Many Muslims living near the church, he recalled, would come to pray before the relics of St. Elian, a third-century Syrian martyr, “because for them this saint is also a saint, a wali (holy person). So, they come to pray and to ask for a blessing.”


Those encounters, he continued, provided opportunities to meet and build friendships, particularly during the war, as he sought to assist the injured and those fleeing conflict.


Reflecting on his three-month captivity, Archbishop Mourad said he “truly understood that the path of dialogue sustained by prayer is the only road, the only way … to achieve this peace.”


“If I say I am a man of faith, it means I am a man of peace because we cannot put things against each other,” he told.


“This point is very important because today, with the way of the fanatical Muslims who practice violence in the name of God, they do not understand that this is not the God they worship; this is another God that they have constructed, that they have founded,” he explained.


“Because God — ‘the Merciful, the Clement,’ as we say in Arabic — is not a God who kills, who tortures. In fact, during my kidnapping experience, I confronted this because they truly changed their position only because I tried in a simple way to understand their violence, not to judge them. This is very important: not to judge one another.”

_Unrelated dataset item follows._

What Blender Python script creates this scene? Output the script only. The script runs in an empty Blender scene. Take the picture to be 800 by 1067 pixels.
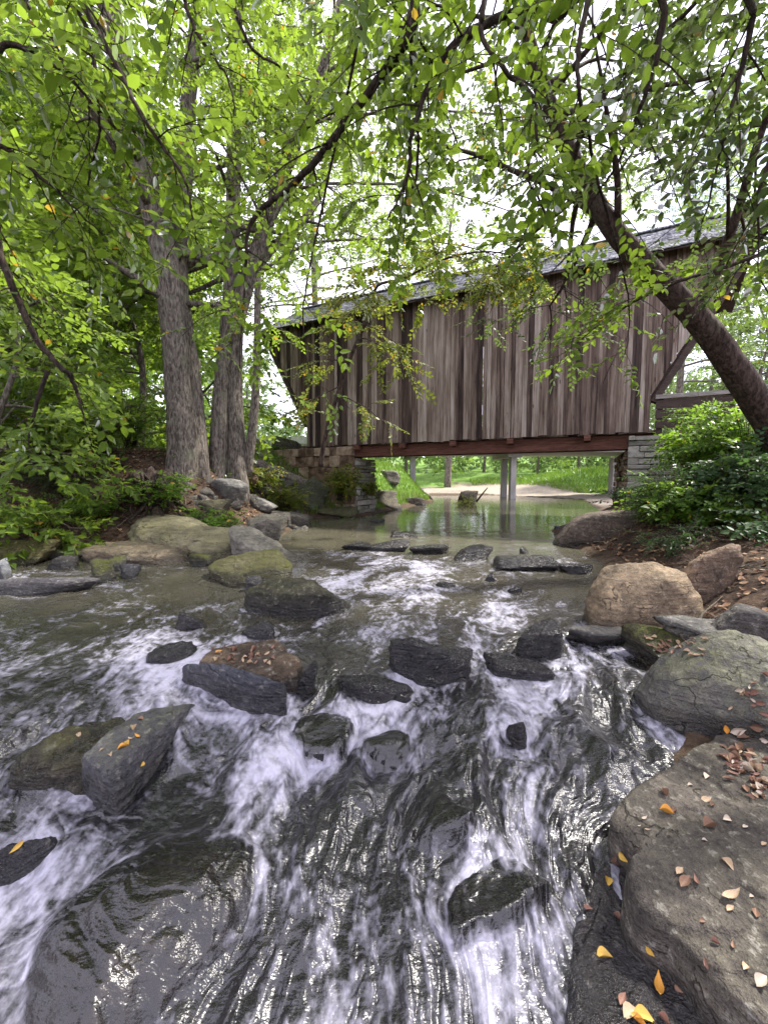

After the overthrow of former Syrian ruler Bashar Assad, ending his family’s 53-year rule, there were initial hopes of peace following the meeting in December 2024 between Syria’s interim president, Ahmed al-Sharaa, and Catholic, Orthodox, and Anglican leaders of the country.


However, Archbishop Mourad said the situation has not improved for Christians or the wider population.


“It’s the same thing, nothing has changed; concretely, it is like this,” he told. “We must not listen to the official speeches that the current government makes because it is not the reality that we live every day.”


“The violence, the corruption, the evil continues,” he lamented.